Não há espaço para o amor de Ennis e Jack nesse lugar. Um amor que se manifesta fisicamente, como na primeira separação, quando o personagem de Ledger se contorce de dor nas entranhas e esmurra uma parede por não conseguir reprimi-la. Marcados por uma infância de carências afetivas e materiais, ambos se vêem obrigados a construir uma imagem de masculinidade e autonomia que se torna insustentável com o passar dos anos. Casado com Alma (Michelle Williams, mulher do ator também na vida real) e pai de duas filhas, Ennis tem seu segredo logo descoberto pela esposa, que demonstra imensa dificuldade em lidar com a situação, agravada pelas dificuldades financeiras do casal.
Jack teve um pouco mais de sorte, ao menos no aspecto econômico, ao se casar com a filha de um homem rico e arrogante, que o trata como um serviçal. Fracassou como cowboy de rodeio e seu casamento é também um malogro, embora não tanto quanto o do amante. Mas, à medida que os dois precisam lidar com a própria homossexualidade, incluindo explosões de virilidade sempre que são feridos, fica evidente o quanto são frágeis. Sufocados por um amor que não ousa dizer o nome, para usar as palavras de Oscar Wilde, Ennis e Jack acabam confinados à amargura e ao desalento.
O afeto é a principal argamassa utilizada por Ang Lee para edificar sua história, baseada em conto da norte-americana E. Annie Proulx. Seu olhar sobre os conflitos vividos pelos cowboys é invariavelmente revestido de ternura e compreensão. Com esses elementos, o cineasta taiwanês subverte a mitologia criada ao longo de décadas em torno do western, assentada na bravura, na vingança e na lavagem da honra com as próprias mãos. Mesmo ambientado na segunda metade do século 20, quando a revolução sexual promovida pelo movimento hippie começava a invadir as grandes cidades da América, O segredo de Brokeback Mountain é embebido da atmosfera do gênero que celebrizou John Wayne. O país que se vê no filme está bem mais próximo dos tempos da conquista do oeste selvagem que do psicodelismo dos centros urbanos.

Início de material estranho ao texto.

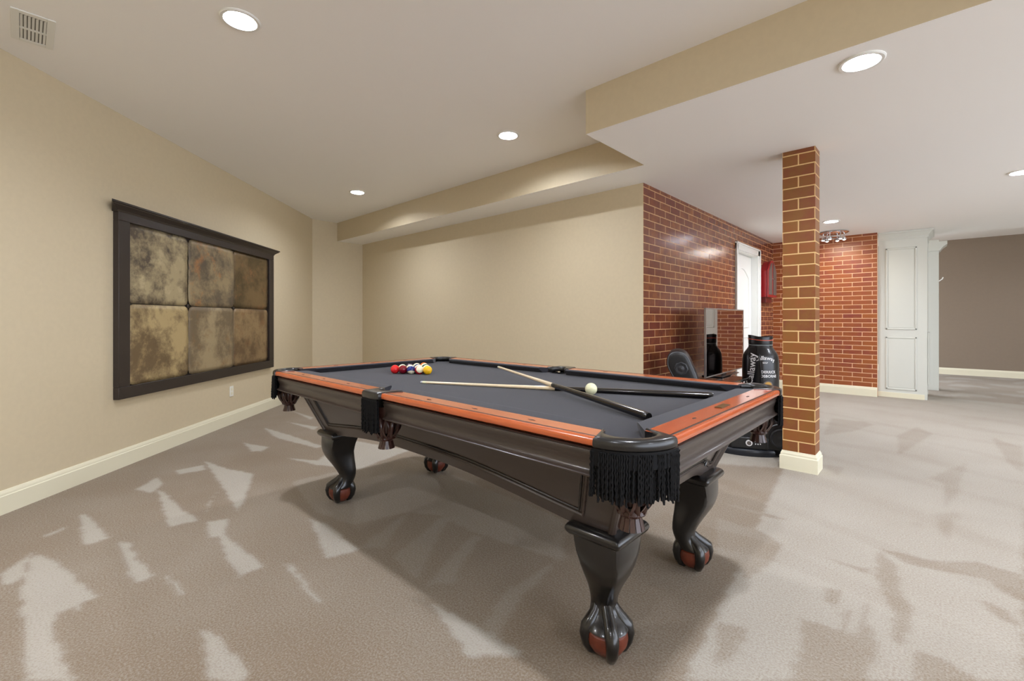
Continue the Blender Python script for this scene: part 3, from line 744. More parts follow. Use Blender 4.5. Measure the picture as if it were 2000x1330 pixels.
# castings, pockets, fringes
def corner_poly():
    pts = [(1.15 + .16 * math.cos(a), .565 + .16 * math.sin(a)) for a in [R(90 - 90 * k / 14) for k in range(15)]]
    pts.append((1.205, .533))
    cxh, cyh, r = 1.187, .602, .078
    pts += [(cxh + r * math.cos(a), cyh + r * math.sin(a)) for a in [R(-28 + 146 * k / 14) for k in range(15)]]
    pts += [(1.116, .622)]
    return pts
def casting(poly, nm='pocket_casting'):
    bm = bmesh.new(); n = len(poly)
    # bulged band: rings at different heights
    rings = []
    cx_ = sum(p[0] for p in poly) / n; cy_ = sum(p[1] for p in poly) / n
    for z, e in ((.822, .002), (.826, .004), (.836, .0045), (.846, .003), (.851, -.002), (.8525, -.006)):
        ring = []
        for i in range(n):
            a = Vector(poly[i - 1]); b_ = Vector(poly[i]); c_ = Vector(poly[(i + 1) % n])
            d1 = (b_ - a); d2 = (c_ - b_); t = (d1.normalized() + d2.normalized())
            if t.length < 1e-6: t = d1
            t.normalize(); nr = Vector((t.y, -t.x))
            ring.append((b_.x + nr.x * e * sgn, b_.y + nr.y * e * sgn, z))
        rings.append(ring)
    return rings
poly = corner_poly()
area = sum(poly[i][0] * poly[(i + 1) % len(poly)][1] - poly[(i + 1) % len(poly)][0] * poly[i][1] for i in range(len(poly)))
sgn = 1 if area > 0 else -1
corner_rings = casting(poly)
side_p = []
for k in range(9):
    t = -1 + 2 * k / 8; side_p.append((.066 * t, .741 - .006 * t * t))
side_p += [(.078, .645), (.086, .625), (.062, .628)]
side_p += [(.046 * math.cos(a), .640 + .046 * math.sin(a)) for a in [R(0 + 180 * k / 12) for k in range(13)]]
side_p += [(-.062, .628), (-.086, .625), (-.078, .645)]
area = sum(side_p[i][0] * side_p[(i + 1) % len(side_p)][1] - side_p[(i + 1) % len(side_p)][0] * side_p[i][1] for i in range(len(side_p)))
sgn = 1 if area > 0 else -1
side_rings = casting(side_p)
def trans(pts, fx_, fy_): return [(x * fx_, y * fy_) + tuple(r) for x, y, *r in pts]
def place_pocket(fx_, fy_, corner):
    nm_out = [(1.15 + .165 * math.cos(R(92 - 94 * k / 44)), .565 + .165 * math.sin(R(92 - 94 * k / 44))) for k in range(45)] if corner else [(-.063 + .126 * k / 26, .742) for k in range(27)]
    rings = [trans(r, fx_, fy_) for r in (corner_rings if corner else side_rings)]
    mb = MB(); mb.loft(rings); mb.build('pocket_casting', M_iron, tb, smooth=50)
    hc = (1.187, .602) if corner else (0, .640); hr = .077 if corner else .05
    mb = MB(); mb.lathe([(hr, .814), (hr, .77), (hr * .8, .72), (0, .71)], c=(hc[0] * fx_, hc[1] * fy_, 0), n=24)
    mb.build('pocket_lining', M_hole, tb)
    # heading band + twisted cords
    mb = MB(); rr = random.Random(int(fx_ * 3 + fy_ * 7 + corner * 11))
    inner = [(x - .004 * (x - hc[0]), y - .004) for x, y in nm_out]
    band = [trans([(x, y, z) for x, y in nm_out], fx_, fy_) for z in (.822, .79, .775)]
    mb.loft(band, cap=False, closed=False)
    for layer, (off, zb) in enumerate(((0.0, .683), (-.010, .690))):
        for i, (x, y) in enumerate(nm_out):
            ln = (Vector((x, y)) - Vector(hc)).normalized()
            x2 = x + ln.x * off; y2 = y + ln.y * off
            if corner and layer == 0 and rr.random() < .10: continue
            nseg = 16; L = (.815 - zb) + rr.uniform(-.010, .006) - (.0 if corner else -.012); ph = rr.uniform(0, 6); sw = rr.uniform(-.004, .004); tilt = rr.uniform(-.004, .006)
            path = []; rad = []
            for k in range(nseg + 1):
                t = k / nseg; path.append((x2 * fx_ + sw * t * t + .0012 * math.sin(t * 40 + ph), y2 * fy_ + fy_ * tilt * t + .0012 * math.cos(t * 40 + ph), .815 - L * t)); rad.append(.0034 + .0009 * math.sin(t * 55 + ph))
            mb.tube(path, rad, n=5)
    f = mb.build('fringe', M_fringe, tb, smooth=60)
    # leather drop pocket: two tiers of petals
    mb = MB(); bx, by = (1.205, .620) if corner else (0, .655); bx *= fx_; by *= fy_
    for k in range(11):
        q = 2 * PI * k / 11
        for dq in (-.26, .26):
            path = []
            for t in [i / 10 for i in range(11)]:
                rr_ = .050 + .016 * math.sin(PI * min(1, t * 1.15)) - .016 * t * t
                aa = q + dq * math.sin(PI * t); path.append((bx + rr_ * math.cos(aa), by + rr_ * math.sin(aa), .735 - .105 * t))
            mb.tube(path, .0085, n=6, flat=.35)
    mb.lathe([(.052, .78), (.052, .735), (.048, .73)], c=(bx, by, 0), n=20)
    mb.lathe([(.036, .646), (.042, .634), (.034, .626), (.028, .622)], c=(bx, by, 0), n=20)
    for k in range(13):
        q = 2 * PI * k / 13; w_ = .0062
        c1, s1 = math.cos(q), math.sin(q); tx_, ty_ = -s1, c1
        vs = []
        for r_, z_, ww in ((.027, .630, .005), (.031, .610, .0066), (.037, .588, .0072)):
            for sg in (-1, 1): vs.append((bx + r_ * c1 + tx_ * ww * sg, by + r_ * s1 + ty_ * ww * sg, z_))
        vs2 = [(x - c1 * .003, y - s1 * .003, z) for x, y, z in vs]
        mb.add(vs + vs2, [(0, 1, 3, 2), (2, 3, 5, 4), (6, 8, 9, 7), (8, 10, 11, 9), (0, 2, 8, 6), (2, 4, 10, 8), (1, 7, 9, 3), (3, 9, 11, 5), (4, 5, 11, 10), (0, 6, 7, 1)])
    mb.lathe([(0, .66), (.04, .66), (.046, .70), (.05, .735)], c=(bx, by, 0), n=20)
    mb.build('leather_pocket', M_leather, tb, smooth=50)
for fx_ in (-1, 1):
    for fy_ in (-1, 1): place_pocket(fx_, fy_, True)
for fy_ in (-1, 1): place_pocket(1, fy_, False)

# cabinet body: tapering frustum with arched lower edge
BX0, BY0, ZB0 = 1.045, .455, .448      # bottom half sizes and height
BX1, BY1, ZB1 = 1.165, .575, .742      # top
def side_pt(u, t, long, sg, z0f):
    """u in -1..1 along, t 0..1 bottom to top"""
    zb = z0f(u); z = zb + (ZB1 - zb) * t; h = (z - ZB0) / (ZB1 - ZB0)
    hx = BX0 + (BX1 - BX0) * h; hy = BY0 + (BY1 - BY0) * h
    return (u * hx, sg * hy, z) if long else (sg * hx, u * hy, z)
def arch_long(u):
    a = abs(u)
    if a > .90: return ZB0
    t = 1 - a / .90
    return ZB0 + .075 * (math.sin(PI / 2 * min(1, t * 1.15)) ** 1.2)
def arch_short(u):
    a = abs(u)
    if a > .72: return ZB0
    t = 1 - a / .72
    return ZB0 + .05 * (math.sin(PI / 2 * min(1, t * 1.6)) ** .8)
def body_mesh():
    mb = MB()
    for long, f in ((True, arch_long), (False, arch_short)):
        for sg in (-1, 1):
            N, T = 60, 6; vs = []
            for i in range(N + 1):
                for j in range(T + 1): vs.append(side_pt(-1 + 2 * i / N, j / T, long, sg, f))
            fs = [(i * (T + 1) + j, (i + 1) * (T + 1) + j, (i + 1) * (T + 1) + j + 1, i * (T + 1) + j + 1) for i in range(N) for j in range(T)]
            # underside lip
            b = len(vs)
            for i in range(N + 1):
                x, y, z = vs[i * (T + 1)]
                vs.append((x if long else x - sg * .025, y - sg * .025 if long else y, z)); vs.append((x if long else x - sg * .025, y - sg * .025 if long else y, z + .2))
            fs += [(i * (T + 1), b + 2 * i, b + 2 * i + 2, (i + 1) * (T + 1)) for i in range(N)]
            fs += [(b + 2 * i, b + 2 * i + 1, b + 2 * i + 3, b + 2 * i + 2) for i in range(N)]
            mb.add(vs, fs)
    mb.box((-BX1 + .01, -BY1 + .01, .72), (BX1 - .01, BY1 - .01, .738))
    return mb.build('cabinet_body', M_body, tb, smooth=40)
body = body_mesh()
def off(p, long, sg, e):
    return (p[0], p[1] + sg * e, p[2] - e * .3) if long else (p[0] + sg * e, p[1], p[2] - e * .3)
for long, f, um in ((True, arch_long, .90), (False, arch_short, .80)):
    for sg in (-1, 1):
        # raised bead that frames the panel
        for e_z, rad in ((.0, .0065), (.016, .004)):
            path = []
            N = 40
            u1 = um - .012 - e_z
            hgt = ZB1 - ZB0
            def pz(u, z):
                zb = f(u); return side_pt(u, (z - zb) / (ZB1 - zb), long, sg, f)
            top = ZB1 - .035 - e_z
            for i in range(N + 1):
                u = -u1 + 2 * u1 * i / N; path.append(off(pz(u, f(u) + .055 + e_z), long, sg, .002))
            for i in range(9):
                path.append(off(pz(u1, f(u1) + .055 + e_z + (top - f(u1) - .055 - e_z) * (i + 1) / 9), long, sg, .002))
            for i in range(1, N + 1):
                u = u1 - 2 * u1 * i / N; path.append(off(pz(u, top), long, sg, .002))
            for i in range(1, 9):
                path.append(off(pz(-u1, top - (top - f(u1) - .055 - e_z) * i / 9), long, sg, .002))
            MB().tube(path, rad, n=6, closed=True).build('panel_bead', M_black if e_z else M_body, body)
    # corner posts
for sx in (-1, 1):
    for sy in (-1, 1):
        pts = [(sx * (BX0 + (BX1 - BX0) * h - .004), sy * (BY0 + (BY1 - BY0) * h - .004), ZB0 + (ZB1 - ZB0) * h) for h in (0, .5, 1)]
        MB().tube(pts, [.014, .0145, .015], n=10).build('corner_post', M_black if sx * sy > 2 else M_body, body)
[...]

Parte dessa atmosfera se deve à soberba fotografia de Rodrigo Prieto, que capta as majestosas paisagens do Canadá, onde o longa foi rodado (substituindo o Wyoming original). Jake Gyllenhaal está impecável. Totalmente amparada no olhar, sua atuação é tão intensa que eclipsa o trabalho de Ledger. Este recorreu a uma interpretação de caráter naturalista, popularizada pelo lendário Actor’s Studio, a mais conceituada escola para atores dos EUA. É impossível não perceber semelhanças com o trabalho de Marlon Brando (principal cria da entidade fundada por Elia Kazan) em O poderoso chefão, sobretudo na fala engasgada. Mas com a diferença de que o discípulo dificilmente atingirá a estatura do mestre.
O tema da homossexualidade já havia sido tratado por Ang Lee - com o mesmo grau de sutileza, embora de forma mais amena - em O banquete de casamento. Outros filmes do diretor, como Razão e sensibilidade, Tempestade de gelo e mesmo um trabalho de entretenimento como Hulk, também imergiam, em maior ou menor medida, na inadequação dos personagens ao meio em que viviam. Mas O segredo de Brokeback Mountain vai mais longe. A frustração, o desnorteio e a desesperança de Ennis e Jack produzem um travo amargo. Principalmente porque deixam claro que na vida, ao contrário do que se pode pensar em instantes de felicidade passageira, não existe espaço para a redenção.